China Fascism weeds out the "unfit" from higher education

Nathan Newman nathan at newman.org
Tue Jun 26 10:29:40 PDT 2001


----- Original Message ----- From: "Ian Murray" <seamus2001 at home.com>
> It would be more interesting to hear what characteristics the
Chinese state
> has that people feel distinguish it from what was classically
considered
> fascist states?
>
> Nathan Newman
=========== -Persistant, aggressive geographic expansion.

Now it seems that there has been a merger of "imperialist" with "fascist" which confuses the word completely.

Franco's Spain had no particular geographic expansionist goals yet is generally considered fascist.
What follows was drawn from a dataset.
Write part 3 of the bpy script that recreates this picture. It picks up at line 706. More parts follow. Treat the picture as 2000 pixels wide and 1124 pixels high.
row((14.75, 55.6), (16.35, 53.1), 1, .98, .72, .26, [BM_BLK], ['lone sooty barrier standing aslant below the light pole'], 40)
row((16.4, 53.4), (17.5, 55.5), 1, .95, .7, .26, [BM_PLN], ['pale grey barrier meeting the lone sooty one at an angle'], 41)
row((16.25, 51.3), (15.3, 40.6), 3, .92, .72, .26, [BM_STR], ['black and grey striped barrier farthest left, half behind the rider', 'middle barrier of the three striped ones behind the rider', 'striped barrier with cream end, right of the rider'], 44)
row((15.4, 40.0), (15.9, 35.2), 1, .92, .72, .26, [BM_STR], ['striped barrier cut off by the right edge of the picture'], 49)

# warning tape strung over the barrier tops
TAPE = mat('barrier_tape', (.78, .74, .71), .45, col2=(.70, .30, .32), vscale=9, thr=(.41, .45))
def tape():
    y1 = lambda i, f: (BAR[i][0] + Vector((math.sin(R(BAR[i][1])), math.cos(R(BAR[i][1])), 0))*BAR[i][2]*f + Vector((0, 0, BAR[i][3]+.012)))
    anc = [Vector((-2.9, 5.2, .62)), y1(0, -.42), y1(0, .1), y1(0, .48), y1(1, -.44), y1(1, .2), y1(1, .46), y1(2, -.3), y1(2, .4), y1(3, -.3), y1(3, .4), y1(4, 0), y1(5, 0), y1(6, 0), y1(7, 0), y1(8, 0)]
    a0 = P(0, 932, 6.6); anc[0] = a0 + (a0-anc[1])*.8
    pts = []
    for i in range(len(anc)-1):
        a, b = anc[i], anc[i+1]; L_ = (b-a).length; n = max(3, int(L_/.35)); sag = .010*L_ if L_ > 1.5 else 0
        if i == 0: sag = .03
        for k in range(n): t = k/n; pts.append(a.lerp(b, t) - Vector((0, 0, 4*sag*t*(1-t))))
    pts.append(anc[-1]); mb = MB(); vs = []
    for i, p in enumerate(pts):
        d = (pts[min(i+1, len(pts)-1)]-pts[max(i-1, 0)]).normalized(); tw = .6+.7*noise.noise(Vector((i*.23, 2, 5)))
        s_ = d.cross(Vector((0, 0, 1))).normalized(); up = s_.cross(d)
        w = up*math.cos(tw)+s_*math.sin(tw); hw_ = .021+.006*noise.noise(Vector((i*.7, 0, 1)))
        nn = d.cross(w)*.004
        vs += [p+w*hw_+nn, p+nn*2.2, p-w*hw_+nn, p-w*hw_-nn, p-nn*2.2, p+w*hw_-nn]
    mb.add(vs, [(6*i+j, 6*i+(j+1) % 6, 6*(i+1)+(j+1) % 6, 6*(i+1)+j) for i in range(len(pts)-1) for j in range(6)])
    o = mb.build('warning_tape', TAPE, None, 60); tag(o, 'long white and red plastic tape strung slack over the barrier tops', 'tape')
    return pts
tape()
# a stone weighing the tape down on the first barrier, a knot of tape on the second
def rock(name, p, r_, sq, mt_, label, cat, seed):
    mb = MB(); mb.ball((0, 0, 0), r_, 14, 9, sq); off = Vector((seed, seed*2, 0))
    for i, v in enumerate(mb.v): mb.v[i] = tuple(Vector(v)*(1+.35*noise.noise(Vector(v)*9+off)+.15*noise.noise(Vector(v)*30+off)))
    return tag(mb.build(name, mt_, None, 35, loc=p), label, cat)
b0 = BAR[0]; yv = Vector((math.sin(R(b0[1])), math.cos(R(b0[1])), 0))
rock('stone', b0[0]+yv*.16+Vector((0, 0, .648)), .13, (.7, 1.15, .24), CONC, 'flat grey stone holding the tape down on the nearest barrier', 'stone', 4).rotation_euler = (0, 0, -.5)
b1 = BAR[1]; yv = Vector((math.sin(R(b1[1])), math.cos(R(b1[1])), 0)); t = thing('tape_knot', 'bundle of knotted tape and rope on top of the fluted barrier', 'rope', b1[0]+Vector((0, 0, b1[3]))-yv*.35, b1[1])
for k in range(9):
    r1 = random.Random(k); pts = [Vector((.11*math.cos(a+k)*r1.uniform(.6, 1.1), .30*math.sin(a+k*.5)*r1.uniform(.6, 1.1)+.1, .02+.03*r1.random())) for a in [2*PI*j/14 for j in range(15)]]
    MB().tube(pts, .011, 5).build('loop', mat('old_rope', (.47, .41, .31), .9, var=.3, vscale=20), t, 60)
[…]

The same holds for a number of the Latin American countries often held out as having fascist characteristics.

By this definition, was Italy not fascist until it began its North African misadventures?

Charles seems to reduce fascism as well purely to warfare but that makes fascism over-inclusive a term, since the Roman empire would be a fascist state, British colonialism would be fascist, and so on.

He also wants to claim that a key element of fascism was anti-communism and anti-Sovietism; China of course was guilty of the latter at points in its occasional alliances with the US against the Soviet Union during the last two decades of the Soviet Union and in practice suppresses anyone promoting real Marxism or worker-led communism. But such a limited definition also negates the class analysis Charles also argues for in analyzing fascism-- fascism is defined as a form of monopoly capitalism dominated by the state, a definition that fits the evolving business class in China. With the ruling Communists assuming control of large chunks of capitalist enterprise, where is the difference from classic corporatism that was the hallmark of fascism?